Uno de los pioneros de la inteligencia artificial, el economista Herbert Simon, afirmó en la década de los 50 del siglo pasado que «en un futuro visible, el rango de problemas que podrán manejar las máquinas se igualará con el de la mente humana«.
En aquel momento, no parecía una previsión tan ingenua: ya se había logrado hacer que un ordenador jugase a las damas… y aprendiera de sus propios errores. Pero Simon murió en 2001 sin haber presenciado esa tecnología que le había parecido tan cercana. Lo peor es que nosotros tampoco la hemos visto aún.
La Paradoja de Moravec: lo fácil es difícil
Y es que, si bien podríamos pensar que si la IA ya ha sido capaz de superarnos en campos muy complejos (como jugar al Go) o de mostrar habilidades que nosotros jamás hemos tenido (como detectar el sexo de una persona mediante una foto del interior de su ojo), debería resultarle sencillo copiar nuestras habilidades más ordinarias, las pequeñas acciones del día a día que solemos llevar a cabo de manera inconsciente.
Sin embargo, dichas habilidades (atar el lazo de un zapato, movernos con agilidad sobre dos piernas, ser capaces de no chocarnos mientras nos movemos por la calle y vamos pensando en cualquier otra cosa, etc) no son sencillas ni por asomo, sólo nos lo parecen porque son parte intrínseca de lo que somos: como cualquier fisioterapeuta podría recordarnos, la habilidad de caminar no es fácil de enseñar ni siquiera a los humanos.
No, realmente esa y otras habilidades no son sino el complejo resultado de una programación escrita y optimizada por la evolución natural durante millones de años.
Por eso, a una IA le podemos pedir que solucione problemas abstractos, y podrá llevar a cabo la tarea ejecutando un esfuerzo computacional asumible… pero deberemos gastar cantidades ingentes de recursos para llevar a cabo tareas sencillas que cualquier niño de 4 años domina. ¿Cómo es esto posible?
Hans Moravec, un investigador de robótica austriaco, formuló (con la colaboración de otros nombres notables de la disciplina, como Rodney Brooks o Marvin Minsky) esta paradoja que ahora lleva su nombre.
«Es relativamente fácil conseguir que los ordenadores muestren capacidades similares a las de un humano adulto en un test de inteligencia o a la hora de jugar a las damas, y muy difícil lograr que adquieran las habilidades perceptivas y motoras de un bebé de un año».
O, dicho de otro modo: confía en una máquina para jugar al ajedrez… pero cuando termine la partida pídele a un humano que se encargue él de guardar las piezas en su caja y guardarlas.
El argumento de Moravec a la hora de formular su Paradoja es sencillo: cuando desarrollamos inteligencia artificial, no hacemos sino aplicar ingeniería inversa sobre nuestra propia inteligencia.
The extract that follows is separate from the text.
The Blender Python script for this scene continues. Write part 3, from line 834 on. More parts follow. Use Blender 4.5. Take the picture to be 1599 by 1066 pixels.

Y el esfuerzo necesario para copiar cada habilidad humana es proporcional a la antigüedad con que ésta apareció en nuestro árbol genealógico.
En el caso del conocimiento sensorial motor… bueno, nuestros antepasados aún tenían escamas cuando empezaron a desarrollarlo. Pero devolvamos la palabra a Moravec: «Sin embargo, el pensamiento abstracto es un truco nuevo, quizás con menos de 100.000 años de antigüedad. Todavía no lo hemos dominado. No es del todo intrínsecamente difícil; sólo parece así cuando lo realizamos».
O, tal y como resume el psicólogo Steven Pinker, «la principal lección de treinta y cinco años de investigación en Inteligencia Artificial es que los problemas difíciles son fáciles y los problemas fáciles son difíciles».
Si lo pensamos un momento, es fascinante pensar que la capacidad de razonar, la que entendemos que nos separa radicalmente del resto del Reino Animal, no sólo es lo más ‘fácil’ de reproducir artificialmente, sino que resultar ser tan sólo «un truco nuevo que aún no tenemos dominado».